Le directeur exécutif Fatih Birol justifie ce changement de cap par les incertitudes politiques et économiques mondiales, soulignant que les transitions énergétiques dépendent étroitement des choix gouvernementaux, du rythme d'innovation et de l'acceptation sociale des politiques climatiques.
L'agence insiste sur le fait que cette révision n'est pas dictée par des pressions politiques, notamment américaines, alors que l'administration en place à Washington affiche une posture ambivalente, soutenant à la fois les énergies fossiles et les investissements dans le renouvelable.

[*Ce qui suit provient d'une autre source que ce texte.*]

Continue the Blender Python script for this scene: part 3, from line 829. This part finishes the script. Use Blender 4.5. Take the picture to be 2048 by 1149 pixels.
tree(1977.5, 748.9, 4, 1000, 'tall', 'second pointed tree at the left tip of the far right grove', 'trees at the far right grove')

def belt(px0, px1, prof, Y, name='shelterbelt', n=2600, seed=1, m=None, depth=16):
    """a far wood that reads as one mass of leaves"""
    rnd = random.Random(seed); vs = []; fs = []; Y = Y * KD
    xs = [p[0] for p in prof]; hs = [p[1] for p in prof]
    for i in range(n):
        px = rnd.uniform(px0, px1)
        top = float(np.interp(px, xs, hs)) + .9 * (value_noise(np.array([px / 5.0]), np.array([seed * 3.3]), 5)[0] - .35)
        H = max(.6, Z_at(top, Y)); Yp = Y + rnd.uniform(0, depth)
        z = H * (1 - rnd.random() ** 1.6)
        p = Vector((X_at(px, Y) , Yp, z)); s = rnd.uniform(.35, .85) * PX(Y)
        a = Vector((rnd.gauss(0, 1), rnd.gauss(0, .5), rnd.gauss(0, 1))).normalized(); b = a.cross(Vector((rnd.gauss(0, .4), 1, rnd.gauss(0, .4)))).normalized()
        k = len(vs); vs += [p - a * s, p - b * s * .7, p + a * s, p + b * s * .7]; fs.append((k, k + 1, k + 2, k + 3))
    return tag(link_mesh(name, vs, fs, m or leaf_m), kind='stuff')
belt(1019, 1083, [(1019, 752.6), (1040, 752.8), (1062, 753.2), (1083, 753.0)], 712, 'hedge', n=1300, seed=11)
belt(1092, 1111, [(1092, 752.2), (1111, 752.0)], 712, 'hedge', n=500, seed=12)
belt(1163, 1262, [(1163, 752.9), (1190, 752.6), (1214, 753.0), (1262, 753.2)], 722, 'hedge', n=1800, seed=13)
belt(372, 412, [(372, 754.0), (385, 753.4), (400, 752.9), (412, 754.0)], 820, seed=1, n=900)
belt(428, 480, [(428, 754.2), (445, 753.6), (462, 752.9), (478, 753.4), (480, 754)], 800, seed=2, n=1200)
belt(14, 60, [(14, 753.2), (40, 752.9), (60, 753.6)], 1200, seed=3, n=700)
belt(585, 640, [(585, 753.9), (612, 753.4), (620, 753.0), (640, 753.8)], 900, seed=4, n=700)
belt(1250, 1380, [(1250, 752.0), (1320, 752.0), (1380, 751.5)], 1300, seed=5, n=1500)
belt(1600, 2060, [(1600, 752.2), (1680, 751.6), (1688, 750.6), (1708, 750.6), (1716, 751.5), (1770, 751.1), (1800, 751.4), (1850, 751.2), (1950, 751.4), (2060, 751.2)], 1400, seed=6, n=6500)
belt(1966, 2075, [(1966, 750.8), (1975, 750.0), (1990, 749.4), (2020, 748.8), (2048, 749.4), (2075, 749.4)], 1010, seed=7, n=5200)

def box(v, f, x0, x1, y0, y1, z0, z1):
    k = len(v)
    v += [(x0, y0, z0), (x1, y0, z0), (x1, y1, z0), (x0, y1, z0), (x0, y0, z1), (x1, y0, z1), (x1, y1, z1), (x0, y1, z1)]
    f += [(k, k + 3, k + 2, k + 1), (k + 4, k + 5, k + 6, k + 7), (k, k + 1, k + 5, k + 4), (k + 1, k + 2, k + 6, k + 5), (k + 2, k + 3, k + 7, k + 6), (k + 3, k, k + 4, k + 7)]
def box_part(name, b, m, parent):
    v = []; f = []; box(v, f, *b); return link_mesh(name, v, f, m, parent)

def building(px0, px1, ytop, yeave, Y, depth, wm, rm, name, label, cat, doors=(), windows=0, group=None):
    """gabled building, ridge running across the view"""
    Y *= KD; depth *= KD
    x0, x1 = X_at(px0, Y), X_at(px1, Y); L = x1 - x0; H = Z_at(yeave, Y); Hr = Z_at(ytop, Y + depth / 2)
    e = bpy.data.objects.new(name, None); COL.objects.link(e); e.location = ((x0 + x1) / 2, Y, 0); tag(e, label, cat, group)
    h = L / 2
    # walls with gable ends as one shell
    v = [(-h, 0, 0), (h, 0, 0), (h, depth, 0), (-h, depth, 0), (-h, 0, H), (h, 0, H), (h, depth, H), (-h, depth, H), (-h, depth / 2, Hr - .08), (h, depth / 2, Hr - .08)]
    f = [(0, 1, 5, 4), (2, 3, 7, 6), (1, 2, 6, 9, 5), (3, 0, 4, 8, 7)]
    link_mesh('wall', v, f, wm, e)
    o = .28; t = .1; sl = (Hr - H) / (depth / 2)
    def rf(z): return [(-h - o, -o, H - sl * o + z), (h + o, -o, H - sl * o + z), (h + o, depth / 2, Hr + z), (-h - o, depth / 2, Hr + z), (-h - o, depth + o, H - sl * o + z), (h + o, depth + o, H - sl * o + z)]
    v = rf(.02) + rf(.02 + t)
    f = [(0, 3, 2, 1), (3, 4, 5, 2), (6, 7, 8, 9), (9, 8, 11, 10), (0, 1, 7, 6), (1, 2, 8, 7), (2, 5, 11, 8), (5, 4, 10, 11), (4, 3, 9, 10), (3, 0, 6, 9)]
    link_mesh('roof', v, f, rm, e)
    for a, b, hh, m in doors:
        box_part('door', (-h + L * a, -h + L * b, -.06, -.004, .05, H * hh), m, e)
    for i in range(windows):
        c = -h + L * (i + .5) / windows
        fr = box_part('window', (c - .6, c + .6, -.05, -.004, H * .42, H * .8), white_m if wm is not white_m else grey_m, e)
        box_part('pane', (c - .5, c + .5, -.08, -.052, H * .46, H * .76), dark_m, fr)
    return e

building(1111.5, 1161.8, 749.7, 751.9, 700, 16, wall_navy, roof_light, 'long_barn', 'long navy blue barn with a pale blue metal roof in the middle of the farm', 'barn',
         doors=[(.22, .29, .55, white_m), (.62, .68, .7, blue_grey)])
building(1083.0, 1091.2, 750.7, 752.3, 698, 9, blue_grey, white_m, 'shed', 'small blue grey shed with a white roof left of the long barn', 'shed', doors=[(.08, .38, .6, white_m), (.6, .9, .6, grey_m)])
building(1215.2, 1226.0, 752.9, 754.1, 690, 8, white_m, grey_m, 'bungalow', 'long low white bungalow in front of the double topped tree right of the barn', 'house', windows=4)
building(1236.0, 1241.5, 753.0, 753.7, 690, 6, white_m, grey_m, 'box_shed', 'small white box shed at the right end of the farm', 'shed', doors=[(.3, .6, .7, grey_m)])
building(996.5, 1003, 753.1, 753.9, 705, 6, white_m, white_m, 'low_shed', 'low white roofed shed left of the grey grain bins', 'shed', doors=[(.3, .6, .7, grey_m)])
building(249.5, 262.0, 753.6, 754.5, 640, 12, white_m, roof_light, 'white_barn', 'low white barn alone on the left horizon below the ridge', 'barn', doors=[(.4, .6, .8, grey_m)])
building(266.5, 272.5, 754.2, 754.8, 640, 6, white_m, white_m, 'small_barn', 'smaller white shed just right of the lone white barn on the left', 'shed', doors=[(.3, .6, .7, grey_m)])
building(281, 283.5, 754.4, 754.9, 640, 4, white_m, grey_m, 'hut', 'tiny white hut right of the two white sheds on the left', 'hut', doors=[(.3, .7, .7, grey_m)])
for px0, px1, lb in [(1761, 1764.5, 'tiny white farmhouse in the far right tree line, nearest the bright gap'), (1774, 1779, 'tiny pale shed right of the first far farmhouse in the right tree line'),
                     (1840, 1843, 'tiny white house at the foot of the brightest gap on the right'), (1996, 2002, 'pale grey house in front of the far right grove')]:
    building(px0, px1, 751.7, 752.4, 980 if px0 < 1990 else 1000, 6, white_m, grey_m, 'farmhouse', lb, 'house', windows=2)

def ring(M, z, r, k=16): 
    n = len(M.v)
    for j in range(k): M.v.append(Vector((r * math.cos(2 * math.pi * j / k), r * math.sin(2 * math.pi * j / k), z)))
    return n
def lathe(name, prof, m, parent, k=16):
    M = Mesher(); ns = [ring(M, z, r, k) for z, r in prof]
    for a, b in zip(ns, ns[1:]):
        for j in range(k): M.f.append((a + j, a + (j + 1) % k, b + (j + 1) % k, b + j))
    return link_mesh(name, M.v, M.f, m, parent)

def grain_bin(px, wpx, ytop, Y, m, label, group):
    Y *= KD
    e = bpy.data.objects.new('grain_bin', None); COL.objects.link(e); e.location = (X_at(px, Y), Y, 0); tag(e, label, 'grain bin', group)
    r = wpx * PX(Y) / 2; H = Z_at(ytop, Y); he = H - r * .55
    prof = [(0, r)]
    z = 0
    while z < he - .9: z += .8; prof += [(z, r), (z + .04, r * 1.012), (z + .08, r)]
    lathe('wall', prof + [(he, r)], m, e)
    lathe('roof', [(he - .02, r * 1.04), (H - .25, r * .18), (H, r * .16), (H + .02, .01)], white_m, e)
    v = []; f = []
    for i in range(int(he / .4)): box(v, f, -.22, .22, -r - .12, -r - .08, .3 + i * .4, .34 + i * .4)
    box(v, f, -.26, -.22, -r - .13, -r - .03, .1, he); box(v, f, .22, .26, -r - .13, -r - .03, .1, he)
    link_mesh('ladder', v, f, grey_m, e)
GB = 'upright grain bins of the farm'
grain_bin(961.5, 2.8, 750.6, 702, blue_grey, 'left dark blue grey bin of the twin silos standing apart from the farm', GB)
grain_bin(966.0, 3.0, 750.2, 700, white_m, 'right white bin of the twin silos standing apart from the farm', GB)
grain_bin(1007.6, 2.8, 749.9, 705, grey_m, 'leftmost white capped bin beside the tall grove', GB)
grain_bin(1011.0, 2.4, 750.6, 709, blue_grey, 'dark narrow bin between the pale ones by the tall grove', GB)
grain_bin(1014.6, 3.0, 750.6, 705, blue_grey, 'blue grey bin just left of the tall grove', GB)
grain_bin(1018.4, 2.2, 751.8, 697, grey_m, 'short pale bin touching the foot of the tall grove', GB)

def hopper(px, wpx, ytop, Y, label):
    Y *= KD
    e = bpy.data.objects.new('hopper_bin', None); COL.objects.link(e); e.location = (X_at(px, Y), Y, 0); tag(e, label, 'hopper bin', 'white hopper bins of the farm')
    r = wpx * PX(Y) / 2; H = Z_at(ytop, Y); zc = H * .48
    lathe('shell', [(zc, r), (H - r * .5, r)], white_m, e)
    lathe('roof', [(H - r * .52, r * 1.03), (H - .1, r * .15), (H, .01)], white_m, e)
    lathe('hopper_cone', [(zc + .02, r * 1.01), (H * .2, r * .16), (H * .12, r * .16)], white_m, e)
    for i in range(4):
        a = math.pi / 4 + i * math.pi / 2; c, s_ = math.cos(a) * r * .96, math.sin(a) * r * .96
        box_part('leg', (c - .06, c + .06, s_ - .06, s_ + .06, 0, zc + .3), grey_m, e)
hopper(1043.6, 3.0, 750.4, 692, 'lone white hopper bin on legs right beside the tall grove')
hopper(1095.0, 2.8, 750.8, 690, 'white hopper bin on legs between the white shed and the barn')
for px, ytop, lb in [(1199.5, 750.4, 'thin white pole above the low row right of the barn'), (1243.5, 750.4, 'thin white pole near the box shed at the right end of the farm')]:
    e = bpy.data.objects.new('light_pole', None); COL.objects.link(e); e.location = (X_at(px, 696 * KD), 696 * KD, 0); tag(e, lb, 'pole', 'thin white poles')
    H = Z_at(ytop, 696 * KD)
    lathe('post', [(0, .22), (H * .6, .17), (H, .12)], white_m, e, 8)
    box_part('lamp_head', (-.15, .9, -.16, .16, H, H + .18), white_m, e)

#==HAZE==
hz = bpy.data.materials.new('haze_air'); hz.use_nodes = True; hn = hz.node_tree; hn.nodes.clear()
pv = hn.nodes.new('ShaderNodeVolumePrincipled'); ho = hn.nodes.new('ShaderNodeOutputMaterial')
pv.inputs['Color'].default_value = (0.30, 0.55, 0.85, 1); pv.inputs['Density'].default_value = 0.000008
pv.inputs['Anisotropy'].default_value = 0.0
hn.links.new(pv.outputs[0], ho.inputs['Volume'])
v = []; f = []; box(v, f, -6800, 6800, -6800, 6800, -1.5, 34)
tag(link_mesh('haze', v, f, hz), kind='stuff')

Des conséquences majeures pour le marché mondial
Si la consommation de pétrole se maintient à ce niveau, les besoins d'investissement seront colossaux. L'AIE estime que 25 millions de barils par jour devront provenir de nouveaux projets, incluant des zones sous sanctions ou difficiles d'accès.

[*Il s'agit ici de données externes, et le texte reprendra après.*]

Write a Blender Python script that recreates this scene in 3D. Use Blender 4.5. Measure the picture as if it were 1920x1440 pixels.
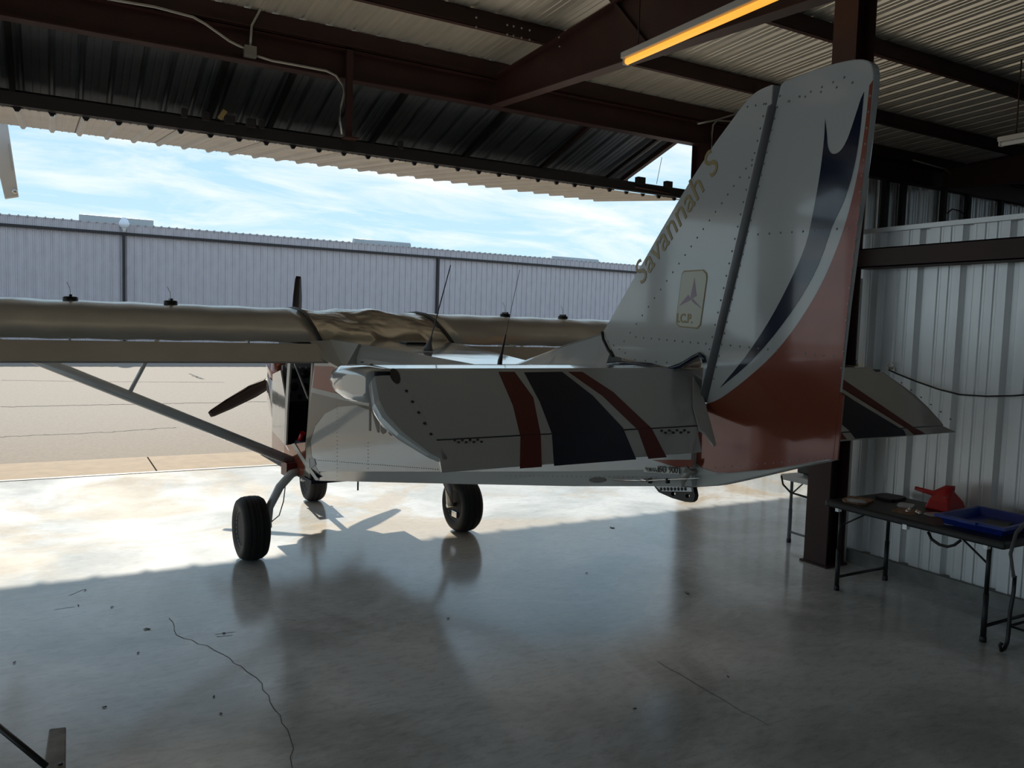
import bpy, bmesh, math, random
from mathutils import Vector, Matrix
random.seed(7)
S = bpy.context.scene
for o in list(bpy.data.objects): bpy.data.objects.remove(o)
COL = S.collection
# ---------------------------------------------------------------- camera
CF = 1507.0; CX, CY = 960.0, 720.0; CAMZ = 1.70
def _ray(px, py): return Vector((px-CX, -(py-CY), -CF))
_X = _ray(3590, 691).normalized(); _Y = _ray(95, 586); _Y = (_Y - _X*_Y.dot(_X)).normalized(); _Z = _X.cross(_Y)
RM = Matrix((_X, _Y, _Z))                       # camera vector -> world vector
CP = Vector((0, 0, CAMZ))
cd = bpy.data.cameras.new('camera'); cam = bpy.data.objects.new('camera', cd); COL.objects.link(cam)
cam.matrix_world = Matrix.Translation(CP) @ RM.to_4x4()
cd.sensor_fit = 'HORIZONTAL'; cd.sensor_width = 36.0; cd.lens = 36.0*CF/1920.0; cd.clip_start = .05; cd.clip_end = 500
S.camera = cam
# ---------------------------------------------------------------- world, sun, exposure
S.view_settings.view_transform = 'Standard'; S.view_settings.look = 'None'
S.view_settings.gamma = 1; S.view_settings.use_curve_mapping = False
S.view_settings.exposure = 1.06
SUN_DIR = Vector((-.07, -1, -.675)).normalized()
sl = bpy.data.lights.new('sun', 'SUN'); sl.energy = 2.5; sl.angle = math.radians(.6); sl.color = (1, .93, .80)
so = bpy.data.objects.new('sun', sl); COL.objects.link(so)
so.rotation_euler = SUN_DIR.to_track_quat('-Z', 'Y').to_euler(); so.location = (0, 20, 20)
w = bpy.data.worlds.new('sky'); S.world = w; w.use_nodes = True
nt = w.node_tree; nt.nodes.clear(); N = nt.nodes.new; L = nt.links.new
out = N('ShaderNodeOutputWorld'); bg = N('ShaderNodeBackground'); bg.inputs[1].default_value = .54
tc = N('ShaderNodeTexCoord'); sx = N('ShaderNodeSeparateXYZ'); L(tc.outputs['Generated'], sx.inputs[0])
rp = N('ShaderNodeValToRGB'); rp.color_ramp.elements[0].position = 0; rp.color_ramp.elements[0].color = (.66, .86, .95, 1)
rp.color_ramp.elements[1].position = .9; rp.color_ramp.elements[1].color = (.15, .33, .62, 1)
e = rp.color_ramp.elements.new(.12); e.color = (.52, .77, .92, 1)
e = rp.color_ramp.elements.new(.26); e.color = (.42, .68, .88, 1)
L(sx.outputs[2], rp.inputs[0])
# clouds lie on a high flat layer: direction divided by its height
ad = N('ShaderNodeMath'); ad.operation = 'ADD'; ad.inputs[1].default_value = .16; L(sx.outputs[2], ad.inputs[0])
dx = N('ShaderNodeMath'); dx.operation = 'DIVIDE'; L(sx.outputs[0], dx.inputs[0]); L(ad.outputs[0], dx.inputs[1])
dy = N('ShaderNodeMath'); dy.operation = 'DIVIDE'; L(sx.outputs[1], dy.inputs[0]); L(ad.outputs[0], dy.inputs[1])
cb = N('ShaderNodeCombineXYZ'); L(dx.outputs[0], cb.inputs[0]); L(dy.outputs[0], cb.inputs[1])
mp = N('ShaderNodeMapping'); mp.inputs['Location'].default_value = (3.1, 1.9, 0); mp.inputs['Scale'].default_value = (.8, 1.5, 1); L(cb.outputs[0], mp.inputs[0])
n1 = N('ShaderNodeTexNoise'); n1.inputs['Scale'].default_value = 1.6; n1.inputs['Detail'].default_value = 9; n1.inputs['Roughness'].default_value = .62
n1.inputs['Distortion'].default_value = .5; L(mp.outputs[0], n1.inputs[0])
r2 = N('ShaderNodeValToRGB'); r2.color_ramp.elements[0].position = .43; r2.color_ramp.elements[0].color = (0, 0, 0, 1)
r2.color_ramp.elements[1].position = .72; r2.color_ramp.elements[1].color = (1, 1, 1, 1); L(n1.outputs[0], r2.inputs[0])
mx = N('ShaderNodeMixRGB'); L(r2.outputs[0], mx.inputs[0]); L(rp.outputs[0], mx.inputs[1]); mx.inputs[2].default_value = (.98, .99, 1.0, 1)
L(mx.outputs[0], bg.inputs[0]); L(bg.outputs[0], out.inputs[0])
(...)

Dans ce scénario, le prix du baril pourrait avoisiner 90 dollars d'ici 2035, porté par une demande vigoureuse et une offre moins excédentaire.
Une telle évolution renforcerait la position de l'OPEP et des grands producteurs, au moment où plusieurs compagnies pétrolières réévaluent elles aussi leurs trajectoires. BP, par exemple, a récemment repoussé l'hypothèse d'un pic de consommation à long terme.
Un revers pour les ambitions climatiques
Mais cette prolongation du cycle pétrolier se heurte frontalement aux objectifs climatiques mondiaux. Selon les calculs de l'AIE, un maintien de la demande à ce niveau ferait grimper la température moyenne mondiale de près de 3°C d'ici la fin du siècle, bien au-delà des seuils fixés par l'Accord de Paris.
Même le scénario plus prudent de l'agence, dit STEPS, qui anticipe un pic de la demande autour de 2030, conduirait encore à un réchauffement d'environ 2,5°C.
Autrement dit, sans accélération massive des politiques de décarbonation, le monde reste sur une trajectoire d'urgence climatique.
La nouvelle position de l'AIE résonne comme un signal d'alarme avant la COP30, prévue cette semaine au Brésil. Elle traduit un retour au réalisme face aux lenteurs de la transition et à la résilience persistante du pétrole dans l'économie mondiale.
Car si les énergies renouvelables progressent, elles ne remplacent pas encore le pétrole dans les transports, l'industrie ou la pétrochimie, secteurs encore massivement dépendants des hydrocarbures.